[Scripts that build scenes]
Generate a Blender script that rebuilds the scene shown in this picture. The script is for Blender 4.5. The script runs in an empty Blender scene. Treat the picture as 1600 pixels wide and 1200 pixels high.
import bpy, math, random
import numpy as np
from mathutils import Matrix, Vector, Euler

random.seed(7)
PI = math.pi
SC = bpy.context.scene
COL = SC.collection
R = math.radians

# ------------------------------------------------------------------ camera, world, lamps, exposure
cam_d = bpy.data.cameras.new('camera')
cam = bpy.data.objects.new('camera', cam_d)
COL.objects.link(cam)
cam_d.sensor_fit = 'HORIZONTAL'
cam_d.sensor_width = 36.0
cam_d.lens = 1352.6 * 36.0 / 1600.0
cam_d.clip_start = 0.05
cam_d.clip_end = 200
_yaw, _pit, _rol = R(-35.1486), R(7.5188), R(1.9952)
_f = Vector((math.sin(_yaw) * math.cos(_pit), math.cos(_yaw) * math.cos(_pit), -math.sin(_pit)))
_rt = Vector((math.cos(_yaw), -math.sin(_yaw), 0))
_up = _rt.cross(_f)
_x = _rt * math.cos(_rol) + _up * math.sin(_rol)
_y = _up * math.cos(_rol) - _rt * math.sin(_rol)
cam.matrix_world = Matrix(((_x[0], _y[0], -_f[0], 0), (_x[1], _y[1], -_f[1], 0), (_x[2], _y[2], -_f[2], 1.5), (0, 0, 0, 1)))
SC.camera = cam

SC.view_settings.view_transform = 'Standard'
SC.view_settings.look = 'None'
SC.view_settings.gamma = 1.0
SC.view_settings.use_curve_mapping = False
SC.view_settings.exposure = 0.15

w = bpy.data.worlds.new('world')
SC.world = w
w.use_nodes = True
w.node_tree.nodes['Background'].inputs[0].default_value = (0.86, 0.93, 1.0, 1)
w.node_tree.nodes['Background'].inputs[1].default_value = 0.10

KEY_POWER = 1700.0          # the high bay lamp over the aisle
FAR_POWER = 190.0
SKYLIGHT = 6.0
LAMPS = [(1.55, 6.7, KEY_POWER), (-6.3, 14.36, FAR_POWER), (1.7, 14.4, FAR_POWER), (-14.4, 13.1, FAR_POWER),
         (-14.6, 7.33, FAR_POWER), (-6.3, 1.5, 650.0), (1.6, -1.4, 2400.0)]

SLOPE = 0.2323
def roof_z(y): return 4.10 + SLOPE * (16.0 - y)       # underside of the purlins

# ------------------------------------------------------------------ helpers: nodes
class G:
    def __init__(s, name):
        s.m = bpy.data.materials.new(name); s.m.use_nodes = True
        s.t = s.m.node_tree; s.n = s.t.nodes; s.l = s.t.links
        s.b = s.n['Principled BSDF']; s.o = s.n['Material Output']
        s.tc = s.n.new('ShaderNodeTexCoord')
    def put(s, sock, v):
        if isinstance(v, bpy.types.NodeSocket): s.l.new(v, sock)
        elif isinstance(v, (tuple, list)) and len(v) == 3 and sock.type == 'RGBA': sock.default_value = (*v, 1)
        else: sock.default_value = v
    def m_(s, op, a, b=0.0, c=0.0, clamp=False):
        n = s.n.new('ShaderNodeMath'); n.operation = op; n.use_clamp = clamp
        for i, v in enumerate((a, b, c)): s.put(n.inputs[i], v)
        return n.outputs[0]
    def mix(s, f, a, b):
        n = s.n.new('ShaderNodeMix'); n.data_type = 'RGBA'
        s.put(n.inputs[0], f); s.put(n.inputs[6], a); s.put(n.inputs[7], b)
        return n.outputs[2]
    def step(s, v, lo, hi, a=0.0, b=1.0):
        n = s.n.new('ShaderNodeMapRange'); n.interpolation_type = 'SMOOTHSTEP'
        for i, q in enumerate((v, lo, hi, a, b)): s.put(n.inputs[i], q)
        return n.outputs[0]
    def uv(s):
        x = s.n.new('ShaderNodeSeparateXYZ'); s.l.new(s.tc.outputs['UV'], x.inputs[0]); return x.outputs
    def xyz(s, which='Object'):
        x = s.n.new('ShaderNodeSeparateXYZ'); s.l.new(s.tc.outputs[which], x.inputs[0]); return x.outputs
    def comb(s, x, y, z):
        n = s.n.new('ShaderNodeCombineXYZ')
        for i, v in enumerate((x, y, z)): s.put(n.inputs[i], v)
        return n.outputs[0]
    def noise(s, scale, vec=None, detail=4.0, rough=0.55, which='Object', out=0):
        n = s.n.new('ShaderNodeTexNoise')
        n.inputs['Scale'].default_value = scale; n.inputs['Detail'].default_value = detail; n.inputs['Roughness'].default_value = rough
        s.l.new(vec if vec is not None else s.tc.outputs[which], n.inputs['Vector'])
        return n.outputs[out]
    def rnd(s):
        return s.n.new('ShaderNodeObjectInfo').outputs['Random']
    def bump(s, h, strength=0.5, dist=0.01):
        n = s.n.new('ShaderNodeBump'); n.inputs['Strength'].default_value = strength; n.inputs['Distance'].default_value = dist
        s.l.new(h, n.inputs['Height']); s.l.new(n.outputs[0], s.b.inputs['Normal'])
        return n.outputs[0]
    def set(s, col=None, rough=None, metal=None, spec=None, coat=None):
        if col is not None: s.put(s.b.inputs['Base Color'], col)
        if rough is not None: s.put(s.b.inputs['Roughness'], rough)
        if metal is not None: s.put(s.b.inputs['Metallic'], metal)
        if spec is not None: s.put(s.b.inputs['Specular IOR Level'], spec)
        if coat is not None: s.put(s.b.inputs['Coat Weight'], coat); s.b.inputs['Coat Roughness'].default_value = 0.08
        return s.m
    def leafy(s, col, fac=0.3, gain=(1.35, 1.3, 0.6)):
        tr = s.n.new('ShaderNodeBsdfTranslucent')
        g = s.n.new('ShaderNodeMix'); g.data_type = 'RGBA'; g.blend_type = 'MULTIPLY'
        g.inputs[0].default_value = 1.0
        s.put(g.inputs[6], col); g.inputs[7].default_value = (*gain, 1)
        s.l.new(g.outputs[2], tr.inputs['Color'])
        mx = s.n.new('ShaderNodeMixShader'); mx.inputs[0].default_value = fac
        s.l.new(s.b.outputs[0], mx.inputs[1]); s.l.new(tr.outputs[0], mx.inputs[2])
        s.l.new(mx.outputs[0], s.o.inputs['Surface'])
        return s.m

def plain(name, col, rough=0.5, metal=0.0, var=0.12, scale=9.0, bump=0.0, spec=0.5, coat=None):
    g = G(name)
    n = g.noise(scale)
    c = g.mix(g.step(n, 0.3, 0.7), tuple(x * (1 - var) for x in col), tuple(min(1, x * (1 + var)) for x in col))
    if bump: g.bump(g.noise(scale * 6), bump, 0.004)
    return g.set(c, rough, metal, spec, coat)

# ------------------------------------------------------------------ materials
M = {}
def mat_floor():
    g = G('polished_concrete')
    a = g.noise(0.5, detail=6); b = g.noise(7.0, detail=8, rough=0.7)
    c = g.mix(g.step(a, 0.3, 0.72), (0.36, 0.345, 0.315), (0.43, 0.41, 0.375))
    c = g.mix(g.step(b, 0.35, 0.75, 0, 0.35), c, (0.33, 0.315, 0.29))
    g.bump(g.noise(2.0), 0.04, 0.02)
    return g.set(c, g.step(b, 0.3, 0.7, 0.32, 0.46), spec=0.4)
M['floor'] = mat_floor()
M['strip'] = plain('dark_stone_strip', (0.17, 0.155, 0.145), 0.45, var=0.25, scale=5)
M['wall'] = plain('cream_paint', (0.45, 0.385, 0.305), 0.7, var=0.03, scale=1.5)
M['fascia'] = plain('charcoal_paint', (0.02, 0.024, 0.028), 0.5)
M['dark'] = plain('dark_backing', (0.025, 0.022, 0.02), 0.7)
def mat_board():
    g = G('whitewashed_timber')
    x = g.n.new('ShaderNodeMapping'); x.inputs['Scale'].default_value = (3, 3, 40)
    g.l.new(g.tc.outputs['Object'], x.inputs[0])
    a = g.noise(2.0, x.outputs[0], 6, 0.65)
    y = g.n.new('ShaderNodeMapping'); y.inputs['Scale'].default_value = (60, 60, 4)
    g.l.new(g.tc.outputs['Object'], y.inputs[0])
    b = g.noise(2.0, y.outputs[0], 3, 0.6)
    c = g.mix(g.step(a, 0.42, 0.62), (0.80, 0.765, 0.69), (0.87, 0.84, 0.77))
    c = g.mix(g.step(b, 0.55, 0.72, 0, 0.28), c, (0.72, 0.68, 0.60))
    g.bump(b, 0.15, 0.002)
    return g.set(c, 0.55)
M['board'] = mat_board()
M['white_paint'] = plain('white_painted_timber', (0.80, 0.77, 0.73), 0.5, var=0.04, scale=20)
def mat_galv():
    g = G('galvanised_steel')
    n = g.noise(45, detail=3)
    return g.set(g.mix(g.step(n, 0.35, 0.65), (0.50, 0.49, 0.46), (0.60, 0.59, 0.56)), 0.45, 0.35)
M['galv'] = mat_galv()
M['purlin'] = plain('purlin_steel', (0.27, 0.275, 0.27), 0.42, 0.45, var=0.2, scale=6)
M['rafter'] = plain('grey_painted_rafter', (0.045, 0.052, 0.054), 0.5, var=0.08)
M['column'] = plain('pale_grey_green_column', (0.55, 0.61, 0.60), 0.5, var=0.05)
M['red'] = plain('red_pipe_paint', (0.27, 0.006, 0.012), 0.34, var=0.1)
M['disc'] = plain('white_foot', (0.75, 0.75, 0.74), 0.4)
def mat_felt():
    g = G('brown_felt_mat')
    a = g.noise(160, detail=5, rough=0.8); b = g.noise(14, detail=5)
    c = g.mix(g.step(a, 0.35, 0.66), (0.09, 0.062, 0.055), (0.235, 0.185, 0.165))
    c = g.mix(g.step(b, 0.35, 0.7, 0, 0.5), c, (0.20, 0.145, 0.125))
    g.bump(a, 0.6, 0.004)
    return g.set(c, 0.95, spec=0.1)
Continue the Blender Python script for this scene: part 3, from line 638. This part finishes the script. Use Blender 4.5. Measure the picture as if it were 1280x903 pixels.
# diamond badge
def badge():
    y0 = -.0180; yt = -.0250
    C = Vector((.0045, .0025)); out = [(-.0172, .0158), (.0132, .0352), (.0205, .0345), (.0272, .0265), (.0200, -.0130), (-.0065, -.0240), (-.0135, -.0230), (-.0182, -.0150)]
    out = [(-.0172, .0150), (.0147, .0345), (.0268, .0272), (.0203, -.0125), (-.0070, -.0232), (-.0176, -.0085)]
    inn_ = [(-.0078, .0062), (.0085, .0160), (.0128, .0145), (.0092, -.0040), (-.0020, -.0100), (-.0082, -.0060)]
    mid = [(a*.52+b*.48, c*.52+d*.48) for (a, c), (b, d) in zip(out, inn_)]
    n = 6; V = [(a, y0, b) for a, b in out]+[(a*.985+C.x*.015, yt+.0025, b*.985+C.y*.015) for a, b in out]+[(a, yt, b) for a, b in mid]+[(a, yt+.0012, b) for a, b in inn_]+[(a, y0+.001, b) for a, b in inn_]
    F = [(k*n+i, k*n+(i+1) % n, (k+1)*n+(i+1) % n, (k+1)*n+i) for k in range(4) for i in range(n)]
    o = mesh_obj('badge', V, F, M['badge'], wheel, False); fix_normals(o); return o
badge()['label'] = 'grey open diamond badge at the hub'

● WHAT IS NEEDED
Each line from the one containing "Continue the Blender" through the end of the entries, both included, is to be returned exactly, with no other lines.

● REPLY TO THE EXERCISE
Continue the Blender Python script for this scene: part 3, from line 638. This part finishes the script. Use Blender 4.5. Measure the picture as if it were 1280x903 pixels.
# diamond badge
def badge():
    y0 = -.0180; yt = -.0250
    C = Vector((.0045, .0025)); out = [(-.0172, .0158), (.0132, .0352), (.0205, .0345), (.0272, .0265), (.0200, -.0130), (-.0065, -.0240), (-.0135, -.0230), (-.0182, -.0150)]
    out = [(-.0172, .0150), (.0147, .0345), (.0268, .0272), (.0203, -.0125), (-.0070, -.0232), (-.0176, -.0085)]
    inn_ = [(-.0078, .0062), (.0085, .0160), (.0128, .0145), (.0092, -.0040), (-.0020, -.0100), (-.0082, -.0060)]
    mid = [(a*.52+b*.48, c*.52+d*.48) for (a, c), (b, d) in zip(out, inn_)]
    n = 6; V = [(a, y0, b) for a, b in out]+[(a*.985+C.x*.015, yt+.0025, b*.985+C.y*.015) for a, b in out]+[(a, yt, b) for a, b in mid]+[(a, yt+.0012, b) for a, b in inn_]+[(a, y0+.001, b) for a, b in inn_]
    F = [(k*n+i, k*n+(i+1) % n, (k+1)*n+(i+1) % n, (k+1)*n+i) for k in range(4) for i in range(n)]
    o = mesh_obj('badge', V, F, M['badge'], wheel, False); fix_normals(o); return o
badge()['label'] = 'grey open diamond badge at the hub'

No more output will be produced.